La sociedad venezolana ha dejado de esperar salvadores y empieza a reconocerse a sí misma como agente político
Esa lucidez colectiva es la que hoy desafía al régimen como no ocurría desde hace décadas. No se trata solo de una elección o de una figura política concreta. Se trata del límite moral de un país que ha comprendido, al fin, que la experiencia es la maestra más exigente: sabe con absoluta claridad lo que ya no está dispuesto a tolerar. Y esa claridad tiene consecuencias.
Desde Europa, la situación venezolana podría observarse como un conflicto lejano, otro episodio latinoamericano de crisis política. Pero esa lectura sería incompleta. Lo que ocurre hoy en Venezuela es un fenómeno histórico: un pueblo que, tras un siglo de corrupción y un cuarto de siglo de autoritarismo, se atreve a interrumpir un ciclo que parecía condenado a prolongarse indefinidamente. Es un recordatorio de que la democracia, cuando parece extinguida, puede reavivarse desde las cenizas si la sociedad encuentra la voz que creía perdida.
El karma político no es castigo divino ni superstición oriental. Es la consecuencia inevitable de los actos acumulados. Y Venezuela, después de tantas postergaciones, ha empezado a saldar su cuenta.

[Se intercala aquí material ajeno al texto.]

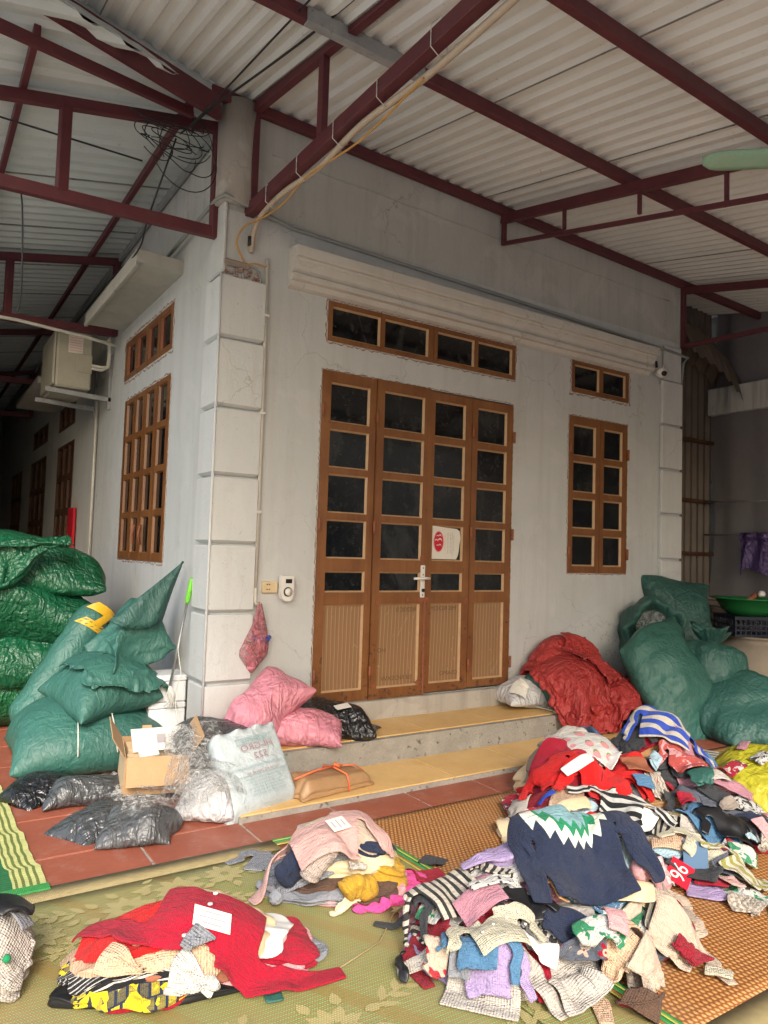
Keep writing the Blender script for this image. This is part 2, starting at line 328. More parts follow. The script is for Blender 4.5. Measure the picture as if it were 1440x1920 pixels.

El viejo orden —el que compraba fidelidades con miseria y gobernaba desde el miedo— ya no puede sostenerse con la misma facilidad. La ciudadanía ha dejado de callar. La narrativa oficial ha dejado de convencer. La mentira ha dejado de funcionar.
Por eso, hoy Venezuela no ruega ni suplica: reclama. Y el mundo, esta vez, haría bien en escuchar. Porque hay momentos —pocos, decisivos— en los que un país entero deja de sufrir su destino y empieza a corregirlo. Y Venezuela está, por fin, en ese umbral.
* Manuela Fonseca es periodista y escritora. Autora de La superluna, El desierto que hay en mí y otras novelas donde explora la espiritualidad, la identidad y la transformación interior.